Salah satu soal perbedaan antara media massa yang berstatus pers dan non pers, seperti pengelola WA Grup dan grup lainnya pada media sosial. Selain itu ada juga peserta dari kalangan Humas dan polisi untuk menyamakan pemahaman.

Alhamdulillaah, materinya sudah selesai sekitar 110 slide. Mulai dari politik hukum Indonesia, sejak merdeka, rezim orde lama, orde baru dan sampai saat ini tetap Pancasila.

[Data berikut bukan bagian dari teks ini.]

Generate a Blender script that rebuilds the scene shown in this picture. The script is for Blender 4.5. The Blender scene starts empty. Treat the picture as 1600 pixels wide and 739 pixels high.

Pembahasan berlanjut tentang kemerdekaan menyatakan pendapat yang diatur Pasal 28 UUD NKRI 1945. Amandemen kedua UUD NKRI pada tahun 2000 yang membuat Pasal 28 yang semula tunggal menjadi 10 pasal tak luput dibahas.

Produk turunan dari Pasal 28 UUD 1945 baik naskah asli maupun hasil amandemen menjadi bahasan. Terutama kehadiran Pasal 28B dan Pasal 28J yang menjadi sumber hukum pembatasan.

Bila kemerdekaan pers gantungan hukumnya dari Pasal 28 UUD naskah asli dan pada hasil amandemen ada pada Pasal 28E dan Pasal 28F. Maka pembatasan selain Pasal 28B dan 28J ada juga Pasal 28D.

Pasal 28B membuahkan UU No. 23 tahun 2002 Jo. UU 35 tahun 2014 tentang Perlindungan Anak. Indonesia yang meratifikasi konvensi hak anak (KHA) juga membuat UU No. 11 tahun 2012 tentang Sistem Peradilan Pidana Anak (SPPA).

Derajat UU ini luar biasa sehingga mengintervensi UU lainnya, termasuk UU No. 40 tahun 1999 tentang Pers. Pasal 19 UU SPPA melarang media cetak maupun elektronik membuka identitas anak yang berhadapan dengan hukum.

Ancaman terhadap Pasal 19 diatur pada Pasal 97 dengan pidana 5 tahun penjara dan denda Rp 500 juta rupiah. Bukan cuma wartawan, UU SPPA juga mengancam penegak hukum yang melanggar peradilan restoratif.

(Kamsul Hasan adalah Pengurus PWI Pusat, merupakan tokoh pers dan pemikir pers)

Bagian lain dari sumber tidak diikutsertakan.